The next thing to point out is that mostly the temperature differences are apparent at night. Nightime temperatures around the world are getting higher due to the effect of CO2. It is also worth pointing out that our cities generate walls of heat that affect the overall weather patterns in unusual ways, quite apart from CO2, i.e. just from being bare concrete reflecting sunlight... but the CO2 emissions help. All of this is leaving energy in the atmosphere. I could get into the effect on the poles, and how if they melt there will be a knock-on disaster with the patterns of the ocean, but that is increasingly speculative.
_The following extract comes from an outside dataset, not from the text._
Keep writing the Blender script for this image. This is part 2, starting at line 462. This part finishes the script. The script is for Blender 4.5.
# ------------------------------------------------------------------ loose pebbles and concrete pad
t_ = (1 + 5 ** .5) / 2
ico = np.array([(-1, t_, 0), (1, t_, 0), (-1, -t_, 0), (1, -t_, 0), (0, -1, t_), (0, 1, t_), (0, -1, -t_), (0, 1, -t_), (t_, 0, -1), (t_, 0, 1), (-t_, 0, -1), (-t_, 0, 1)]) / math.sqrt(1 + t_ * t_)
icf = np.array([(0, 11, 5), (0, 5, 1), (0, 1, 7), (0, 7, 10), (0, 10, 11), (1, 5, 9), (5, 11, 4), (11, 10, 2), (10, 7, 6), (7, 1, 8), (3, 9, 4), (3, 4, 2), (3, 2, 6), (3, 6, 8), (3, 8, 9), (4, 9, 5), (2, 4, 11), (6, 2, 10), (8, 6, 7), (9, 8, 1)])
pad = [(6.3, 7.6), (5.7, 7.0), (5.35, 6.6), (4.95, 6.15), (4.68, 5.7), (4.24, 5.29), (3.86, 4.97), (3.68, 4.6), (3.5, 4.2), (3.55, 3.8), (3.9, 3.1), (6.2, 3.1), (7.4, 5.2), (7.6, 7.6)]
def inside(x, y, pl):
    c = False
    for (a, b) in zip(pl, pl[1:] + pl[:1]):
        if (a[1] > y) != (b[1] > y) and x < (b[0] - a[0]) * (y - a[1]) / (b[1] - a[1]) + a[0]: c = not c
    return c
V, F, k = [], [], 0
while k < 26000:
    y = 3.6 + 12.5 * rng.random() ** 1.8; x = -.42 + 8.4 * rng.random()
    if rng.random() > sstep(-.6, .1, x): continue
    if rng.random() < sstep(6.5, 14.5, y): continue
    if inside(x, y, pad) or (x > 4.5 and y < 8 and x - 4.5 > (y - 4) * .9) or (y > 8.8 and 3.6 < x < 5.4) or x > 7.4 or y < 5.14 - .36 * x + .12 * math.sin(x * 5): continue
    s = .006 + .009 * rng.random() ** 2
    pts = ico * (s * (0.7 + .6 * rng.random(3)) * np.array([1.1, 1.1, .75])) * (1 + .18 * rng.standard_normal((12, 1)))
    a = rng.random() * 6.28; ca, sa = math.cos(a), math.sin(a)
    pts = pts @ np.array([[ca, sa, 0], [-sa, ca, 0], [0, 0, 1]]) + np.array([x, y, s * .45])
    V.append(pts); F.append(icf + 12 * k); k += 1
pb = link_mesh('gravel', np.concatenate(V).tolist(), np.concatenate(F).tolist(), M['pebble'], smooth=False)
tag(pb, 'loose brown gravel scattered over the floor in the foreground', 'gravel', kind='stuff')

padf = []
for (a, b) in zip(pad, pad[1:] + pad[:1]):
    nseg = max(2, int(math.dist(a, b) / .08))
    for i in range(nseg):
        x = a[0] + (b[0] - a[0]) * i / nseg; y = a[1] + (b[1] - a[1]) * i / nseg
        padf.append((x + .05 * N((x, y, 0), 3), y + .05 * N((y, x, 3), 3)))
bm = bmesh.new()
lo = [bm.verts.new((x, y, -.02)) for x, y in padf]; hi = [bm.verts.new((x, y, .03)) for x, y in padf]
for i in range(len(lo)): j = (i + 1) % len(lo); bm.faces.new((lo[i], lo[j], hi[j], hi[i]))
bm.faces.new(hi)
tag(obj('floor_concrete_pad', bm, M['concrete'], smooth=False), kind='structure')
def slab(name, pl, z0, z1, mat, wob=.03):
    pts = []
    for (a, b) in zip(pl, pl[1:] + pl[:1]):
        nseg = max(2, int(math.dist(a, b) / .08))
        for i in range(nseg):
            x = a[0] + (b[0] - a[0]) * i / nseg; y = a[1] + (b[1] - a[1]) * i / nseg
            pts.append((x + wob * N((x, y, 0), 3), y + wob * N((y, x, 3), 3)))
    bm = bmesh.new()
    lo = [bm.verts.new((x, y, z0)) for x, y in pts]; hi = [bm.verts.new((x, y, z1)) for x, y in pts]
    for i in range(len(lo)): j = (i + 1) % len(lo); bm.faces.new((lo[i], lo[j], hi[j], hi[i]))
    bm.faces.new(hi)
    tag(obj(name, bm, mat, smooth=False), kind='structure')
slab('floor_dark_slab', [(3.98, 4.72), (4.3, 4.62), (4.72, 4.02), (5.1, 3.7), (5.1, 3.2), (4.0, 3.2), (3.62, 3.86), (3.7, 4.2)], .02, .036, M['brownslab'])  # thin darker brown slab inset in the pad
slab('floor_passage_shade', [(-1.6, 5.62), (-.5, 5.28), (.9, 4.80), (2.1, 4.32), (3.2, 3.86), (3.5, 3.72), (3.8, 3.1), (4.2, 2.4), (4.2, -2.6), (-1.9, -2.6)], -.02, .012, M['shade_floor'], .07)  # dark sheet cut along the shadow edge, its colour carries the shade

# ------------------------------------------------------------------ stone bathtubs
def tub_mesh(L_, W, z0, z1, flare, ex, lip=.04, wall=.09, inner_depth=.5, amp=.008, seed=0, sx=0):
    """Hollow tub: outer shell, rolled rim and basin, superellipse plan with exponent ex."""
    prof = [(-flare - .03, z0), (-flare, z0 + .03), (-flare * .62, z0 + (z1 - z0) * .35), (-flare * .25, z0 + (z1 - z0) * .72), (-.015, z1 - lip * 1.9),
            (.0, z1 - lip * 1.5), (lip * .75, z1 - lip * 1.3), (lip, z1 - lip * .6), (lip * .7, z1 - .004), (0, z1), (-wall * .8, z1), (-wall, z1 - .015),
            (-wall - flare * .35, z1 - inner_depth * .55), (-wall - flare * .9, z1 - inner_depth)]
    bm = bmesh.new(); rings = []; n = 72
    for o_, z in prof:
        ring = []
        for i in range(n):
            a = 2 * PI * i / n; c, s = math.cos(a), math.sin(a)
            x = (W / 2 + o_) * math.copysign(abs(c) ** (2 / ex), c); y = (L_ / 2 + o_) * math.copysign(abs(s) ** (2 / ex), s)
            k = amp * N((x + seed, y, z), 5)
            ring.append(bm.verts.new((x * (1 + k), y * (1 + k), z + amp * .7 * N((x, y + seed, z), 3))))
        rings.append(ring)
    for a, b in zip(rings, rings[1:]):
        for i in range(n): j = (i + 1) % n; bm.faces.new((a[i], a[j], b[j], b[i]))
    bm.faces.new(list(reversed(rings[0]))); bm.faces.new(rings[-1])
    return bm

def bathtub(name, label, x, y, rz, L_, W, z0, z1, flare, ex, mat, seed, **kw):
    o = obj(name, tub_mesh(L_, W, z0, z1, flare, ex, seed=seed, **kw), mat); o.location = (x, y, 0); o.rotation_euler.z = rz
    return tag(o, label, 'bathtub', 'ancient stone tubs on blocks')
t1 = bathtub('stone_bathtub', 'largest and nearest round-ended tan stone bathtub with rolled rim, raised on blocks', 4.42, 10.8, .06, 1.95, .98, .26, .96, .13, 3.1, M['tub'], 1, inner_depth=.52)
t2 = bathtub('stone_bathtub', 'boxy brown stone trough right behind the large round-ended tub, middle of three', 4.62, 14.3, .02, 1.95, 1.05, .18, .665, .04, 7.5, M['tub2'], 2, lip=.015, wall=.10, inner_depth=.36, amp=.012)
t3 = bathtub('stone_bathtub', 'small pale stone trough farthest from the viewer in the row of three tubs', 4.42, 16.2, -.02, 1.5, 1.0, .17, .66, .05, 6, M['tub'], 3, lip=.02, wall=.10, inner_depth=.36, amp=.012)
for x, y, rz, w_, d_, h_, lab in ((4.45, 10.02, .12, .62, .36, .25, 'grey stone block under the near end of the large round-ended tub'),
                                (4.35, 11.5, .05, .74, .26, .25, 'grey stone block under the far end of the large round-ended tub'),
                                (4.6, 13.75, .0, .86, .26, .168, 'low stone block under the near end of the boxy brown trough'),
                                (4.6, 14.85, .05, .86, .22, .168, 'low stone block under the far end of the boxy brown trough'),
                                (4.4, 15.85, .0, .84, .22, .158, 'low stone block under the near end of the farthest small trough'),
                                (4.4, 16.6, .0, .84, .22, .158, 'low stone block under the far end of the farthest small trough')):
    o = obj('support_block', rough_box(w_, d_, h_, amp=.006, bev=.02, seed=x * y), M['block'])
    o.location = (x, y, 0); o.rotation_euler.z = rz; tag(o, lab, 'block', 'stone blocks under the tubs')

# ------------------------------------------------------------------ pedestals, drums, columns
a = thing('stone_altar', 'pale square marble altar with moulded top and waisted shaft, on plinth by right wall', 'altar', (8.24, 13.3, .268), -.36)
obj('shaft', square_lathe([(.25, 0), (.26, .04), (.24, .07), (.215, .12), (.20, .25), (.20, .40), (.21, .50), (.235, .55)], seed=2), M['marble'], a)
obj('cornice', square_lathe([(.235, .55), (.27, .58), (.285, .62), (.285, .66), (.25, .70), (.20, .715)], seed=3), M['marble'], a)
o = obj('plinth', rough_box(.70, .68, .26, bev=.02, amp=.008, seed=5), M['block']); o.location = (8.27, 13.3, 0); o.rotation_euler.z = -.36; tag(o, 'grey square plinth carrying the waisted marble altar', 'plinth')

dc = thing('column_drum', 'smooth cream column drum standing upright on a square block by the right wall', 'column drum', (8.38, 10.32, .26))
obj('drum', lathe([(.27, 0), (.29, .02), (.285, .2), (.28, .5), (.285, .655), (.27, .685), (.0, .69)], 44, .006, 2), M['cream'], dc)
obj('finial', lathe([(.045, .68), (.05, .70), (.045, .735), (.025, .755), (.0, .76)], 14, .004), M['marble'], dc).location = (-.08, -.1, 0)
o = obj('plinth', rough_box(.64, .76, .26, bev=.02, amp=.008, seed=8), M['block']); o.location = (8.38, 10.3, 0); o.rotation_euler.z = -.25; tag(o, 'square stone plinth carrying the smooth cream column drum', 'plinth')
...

What we can say without doubt is that there is enough plastic in the ocean to cover the state of Texas to a depth of 1 foot, and that was all made by people, and it all generated CO2. Concrete is worse. Now the Earth does have the means of radiating heat into space, or storing it in the earth and oceans and controlling its temperature at a comparatively stable level, but increases of CO2 production sabotage that, as they reduce its efficiency of energy transfer. There is some hope in that as CO2 increases, plants will grow faster and larger, and plants store carbon, but we are chopping plants down faster than they can grow and using fossil fuels to do it.
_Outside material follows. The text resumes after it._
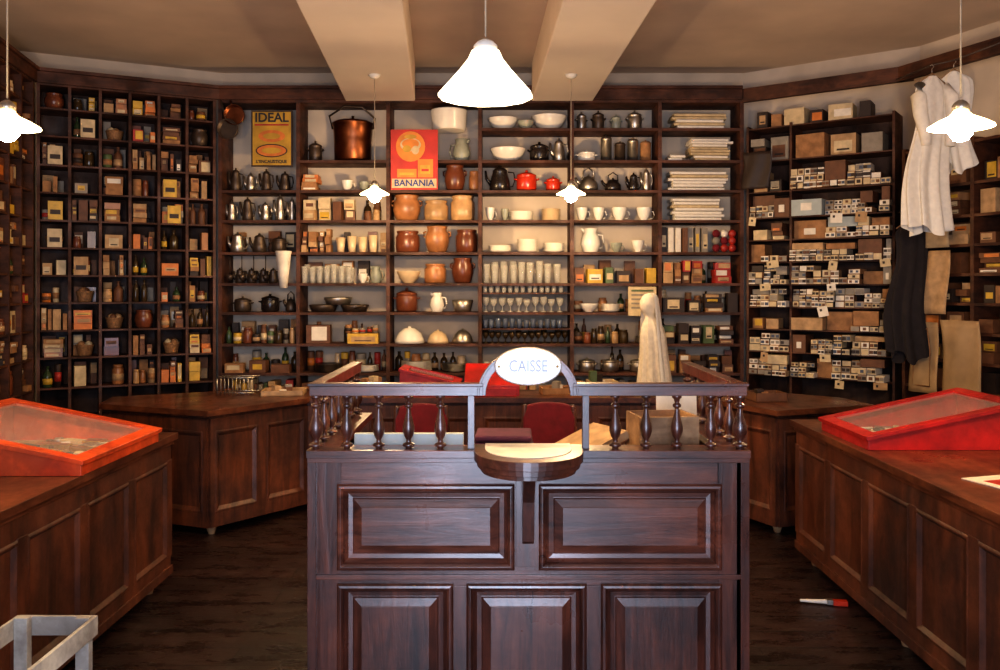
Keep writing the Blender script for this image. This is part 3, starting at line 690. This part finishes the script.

Now don't take this as total gospel, for this is largely rattled off the top of my head from memory, and while I am not trying to be misleading, some information may be superceded by now. I have actually had a bit of a lesson on the issue by a ninety year old meteorologist who maintains that the issue has been common knowledge in his field since the 1950s, but swept under the rug, or ignored by business owners and politicians who wanted to maintain a status quo that was all about status and ultimately not about quo. Since then I have also done an intensive research period on the issue, as I often do on subjects that interest me or I feel I need to understand better.